Friday, June 03, 2005

Aparté I - Trois portraits

I) Haute comme trois pommes et mince comme un haricot, la peau tannée et fripée par le temps, la petite Prema court du jardin à la cuisine. Deux épingles de nourrice tiennent son haut - en coton d'un jaune mal défini et agrémenté par une multitude de taches sans doute aujourd'hui indélébiles ajusté, en guise de jupe un morceau de tissu noué autour de sa taille, entre les deux une ligne sombre : son ventre. Jamais une paire de semelles ne la sépare de la terre, c'est toujours nus pieds qu'elle parcourt la maison ou le gazon. Posé sur ses épaules, un tendre visage émacié dont la chevelure grise est tirée en arrière, nouée en chignon. Si le visage s'immobilise on remarque des joues creusées avec des pommettes saillantes, un petit nez bien rond et des oreilles légèrement au vent, ornées de deux petites boucles dorées. Lorsque son visage s'éclaire c'est un feu d'artifice d'où surgit au coeur de ses yeux noirs légèrement cernés de bleu une lumière joyeuse qui entraîne un large sourire ouvrant sur trois perles blanches au centre d'une bouche partiellement édentée ...les pommettes à cet instant se remplissent et gonflent comme deux ballons prêt à s'envoler. Un rire en deux tons, sans doute autrefois cristallin accompagne cette transformation et ses deux bras fins et longs s'agitent pour signifier son contentement.

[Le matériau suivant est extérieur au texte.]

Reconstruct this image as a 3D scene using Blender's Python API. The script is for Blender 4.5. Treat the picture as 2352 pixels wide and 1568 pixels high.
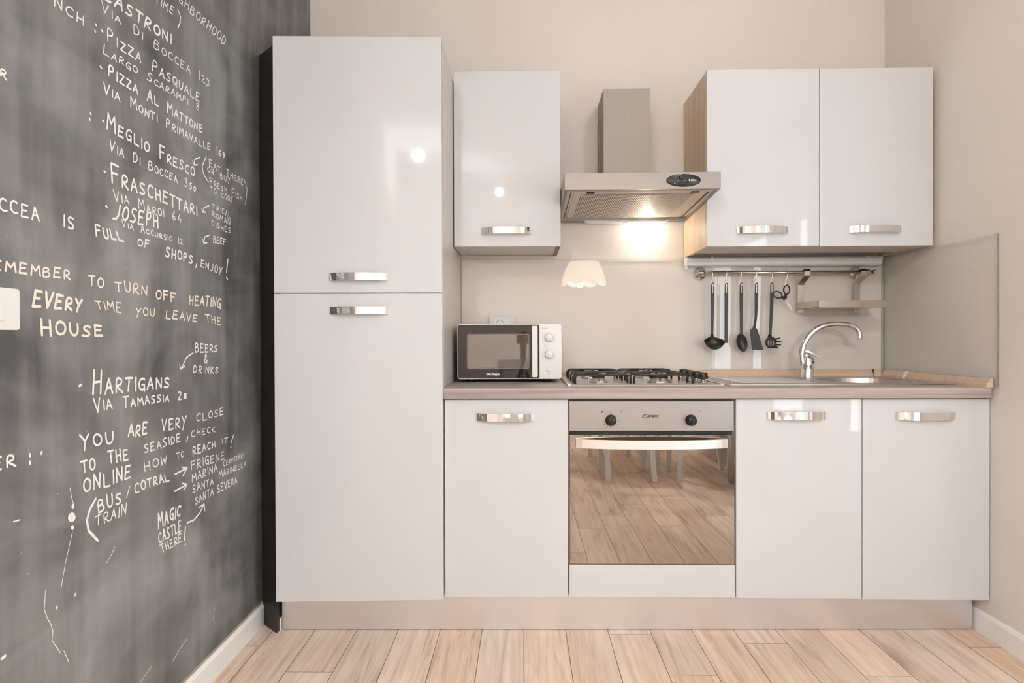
import bpy, bmesh, math, random
from mathutils import Vector, Matrix

for o in list(bpy.data.objects):
    bpy.data.objects.remove(o, do_unlink=True)
C = bpy.context.scene.collection
SC = bpy.context.scene
PI = math.pi
random.seed(7)

# ------------------------------------------------------------------ camera
cam_data = bpy.data.cameras.new('camera')
cam_data.sensor_width = 36.0
cam_data.lens = 20.853
cam_data.clip_start = 0.02
cam = bpy.data.objects.new('camera', cam_data)
C.objects.link(cam)
_R = Vector((0.99981487, 0.01892994, -0.00344588))
_U = Vector((0.00331646, 0.00686368, 0.99997095))
_F = Vector((-0.01895304, 0.99979725, -0.00679963))
cam.matrix_world = Matrix((( _R.x, _U.x, -_F.x, 0.88932), (_R.y, _U.y, -_F.y, -2.76378),
                           (_R.z, _U.z, -_F.z, 1.07664), (0, 0, 0, 1)))
SC.camera = cam

# ------------------------------------------------------------------ light and exposure
EXPOSURE = 0.19
P_WINDOW = 70.0
P_HOOD = 0.85
P_PENDANT = 45.0
P_A = 60.0
P_B = 15.0
P_FILL = 4.0
P_K = 6.0
WALL = (0.785, 0.73, 0.685)
DOOR = (0.67, 0.68, 0.70)
FLOOR_D = (0.42, 0.295, 0.205)
FLOOR_M = (0.70, 0.53, 0.405)
FLOOR_L = (0.84, 0.68, 0.56)
BOARD_D = (0.088, 0.088, 0.089)
BOARD_L = (0.335, 0.335, 0.335)
OVEN = (0.40, 0.365, 0.335)
SC.view_settings.view_transform = 'Standard'
SC.view_settings.look = 'None'
SC.view_settings.gamma = 1.0
SC.view_settings.use_curve_mapping = False
SC.view_settings.exposure = EXPOSURE
world = bpy.data.worlds.new('world')
SC.world = world
world.use_nodes = True
world.node_tree.nodes['Background'].inputs[0].default_value = (0.75, 0.87, 1.0, 1)
world.node_tree.nodes['Background'].inputs[1].default_value = 1.0

def area_light(name, loc, target, sx, sy, power, col):
    d = bpy.data.lights.new(name, 'AREA')
    d.shape = 'RECTANGLE'; d.size = sx; d.size_y = sy; d.energy = power; d.color = col
    o = bpy.data.objects.new(name, d); C.objects.link(o)
    o.location = loc
    o.rotation_euler = (Vector(target) - Vector(loc)).to_track_quat('-Z', 'Y').to_euler()
    return o

def bulb_light(name, loc, radius, power, col, parent=None, origin=(0, 0, 0)):
    d = bpy.data.lights.new(name, 'POINT')
    d.shadow_soft_size = radius; d.energy = power; d.color = col
    o = bpy.data.objects.new(name, d); C.objects.link(o)
    o.parent = parent
    o.location = Vector(loc) - Vector(origin)
    return o

DAY = (0.86, 0.93, 1.0)
WARM = (1.0, 0.86, 0.68)
LAMP = (0.965, 0.985, 1.0)
# daylight coming in through the glazed door in the right wall, behind the view
area_light('daylight_through_window', (2.66, -2.05, 1.19), (0.66, -2.05, 1.19), 2.26, 1.24, P_WINDOW, DAY)

# ------------------------------------------------------------------ room constants (metres)
XL, XR = -0.1007, 2.5528
YF = -5.3
ZC = 2.95

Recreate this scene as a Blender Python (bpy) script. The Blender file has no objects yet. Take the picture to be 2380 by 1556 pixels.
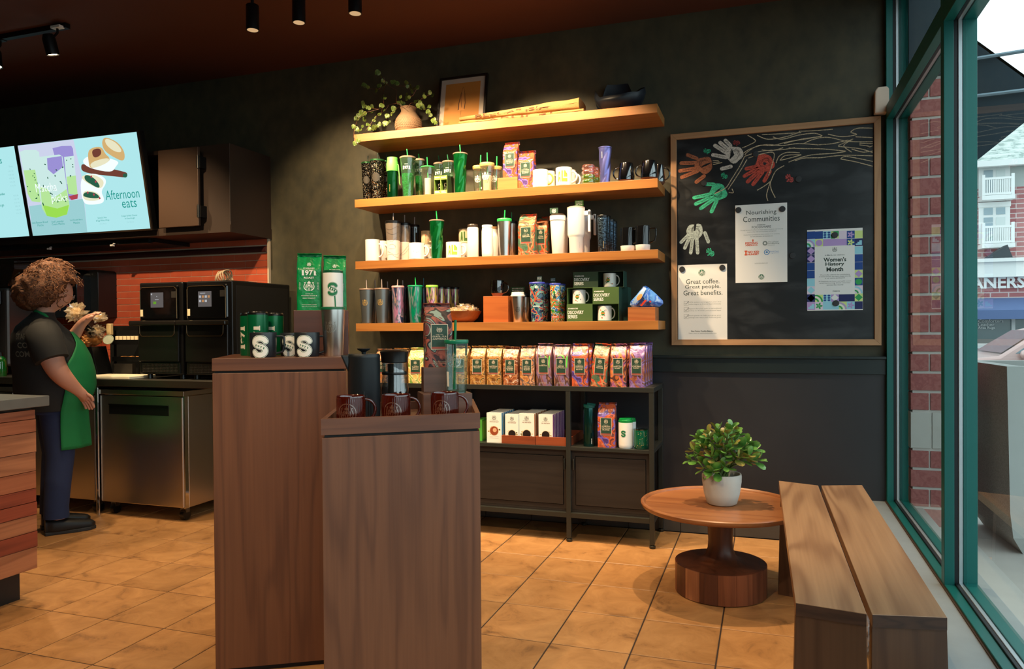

II) Recroquevillé sur son lit, le visage couvert d'une serviette à carreaux orange et vert, il est tourné vers le mur. Un sarong sale et une chemise à col dont la couleur initiale a du être blanche. Un demi tour, une lâche prise de la serviette et le visage perdu dans un lointain inaccessible fait face... il est ailleurs totalement hors du monde qui l'entoure. L'oeil gauche, vitreux, compense à peine l'oeil droit quasi inexistant mais parfaitement suppurant. La bouche refuse de s'ouvrir et les lèvres épaisses remuent en d'innombrables grimaces. Soudain les bras se mettent en mouvement pour tenter de communiquer avec le monde d'ici bas, le pouce décrit un balancement de droite à gauche au niveau de la gorge, puis la même main se dirige vers cet iris globuleux tentant de le garder ouvert entre le pouce et l'index. Le geste suivant lent et précis conduit sa main vers ses oreilles infirmes. L'unique oeil continue à fixer terriblement l'interlocuteur captif mais impuissant. La lèvre inférieure retroussée, toujours en mouvement, avide de trouver les mots qui ne viendront pas. Epuisé il repose sa tête sur cet oreiller d'un bleu crasseux avant de replonger dans sa solitude propre.

III) Son sari bleu trois fois noué autour de la taille, le mètre de tissu restant précieusement repassé en un pliage savant retombe sur ses épaules découvertes. Le petit haut ajusté souligne ses seins et laisse entrevoir son ventre. Sa longue chevelure noire est maintenue par deux broches et son visage figé par la cérémonie. Est-ce la même femme qui se retrouve quelques temps plus tard en tenue occidentale : pantalon noir et haut décolleté, laissant paraître un large médaillon en forme de coeur. Cette même femme au regard froid et statique illumine maintenant la piste de son sourire éclatant qui accompagne la luminosité saisissante de deux pupilles d'un noir profond. Sa présence se dessine dans ce corps en mouvement qui ondule en douceur sans se soucier de la cacophonie musicale en arrière fond. Je suis cette partenaire totalement subjuguée et hypnotisée par ce regard intense qui ne se détache pas du mien des heures durant, vaincue je baisse les yeux à plusieurs reprises mais toujours je les relève comme aimantée.